Having accomplished the difficult task of getting into the patch of jungle by first light without attracting the attention of the squatters, they moved slowly and quietly forward. Not long after they heard the sound of voices. Taking the greatest care the platoon moved in the direction of the noise; they moved very slowly and it took them a further one and a half hours before they reached what appeared to be a clearing surrounded by thick undergrowth. 2/Lt. Tyson left six men with his platoon Serjeant, Serjeant Whitehouse, and began to work round the clearing to find the best way in. After covering about thirty yards in half-an-hour, they found that the undergrowth began to thin out and a “basha” could be seen. 2/Lt. Tyson then split his party into two groups and moved in towards the clearing. When the assault party got within ten yards of the “basha” they stood up and saw six terrorists inside. 2/Lt. Tyson gave the order to fire, and a tremendous burst of fire poured into the “basha.” All the terrorists were hit and four of them killed instantly, the remaining two tried to run away but were killed by 2/Lt. Tyson and Private Stredder as they charged into the camp. As the party entered the camp a grenade landed in their midst, but fortunately failed to explode. The grenade appeared to have come from behind a screen where some washing was hanging. Fire was opened and the party thought they saw a woman, but whoever it was escaped into the jungle. By this time 5 Platoon had arrived in support, and an attempt was made to get the bodies out of the jungle before dark, but this was prevented by a terrific rainstorm.
At first light the following morning 4 Platoon and 5 Platoon returned to the camp where sounds were again heard. The platoons attacked, and then the sound of a man was heard crying out. The man was found in the camp and it was discovered that he had been wounded during the attacked on the previous day. He disclosed that seven other terrorists had been holding a meeting a hundred yards away from the camp; they had dispersed very hurriedly. He also stated that two other terrorists had been wounded during the attack. The total terrorist casualties for the action were: Six killed, one wounded and captured, and two wounded. 4 Platoon suffered no casualties.

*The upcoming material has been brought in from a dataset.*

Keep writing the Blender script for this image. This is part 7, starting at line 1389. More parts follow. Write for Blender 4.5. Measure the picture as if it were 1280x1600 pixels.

The dead bodies were now carried out by 4 Platoon, while 5 Platoon remained behind to ambush the camp. The terrorists did not re-visit it.

So ended an operation in which skill and patience of a high order were rewarded by a resounding success (2/Lt. Tyson was subsequently awarded the M.C.).

Down in the Kluang area the other Companies were busy but they saw little of the enemy, although 9 Platoon of “C” Company killed one terrorist whilst on a deep penetration operation. On December 5th a platoon of “A” Company, whilst following up a party of terrorists, were fired on and Private Wilson was wounded and later died of his wounds. Two days later “B” Company had a further success; this time it was 5 Platoon (2/Lt. A. W. S. Hargrave). The platoon, after standing waist deep in a swamp for several hours, ambushed a man and a woman terrorist, killing the woman.

After serving about eighteen months in Malaya, infantry battalions were usually sent to Penang or Singapore for a period of “Rest and Retraining.” It was now the turn of the 1st Battalion to go out for rest. The Battalion was to go to Penang and advance parties left in the first week of December, and the main body of the Battalion moved to the Island on December 8th.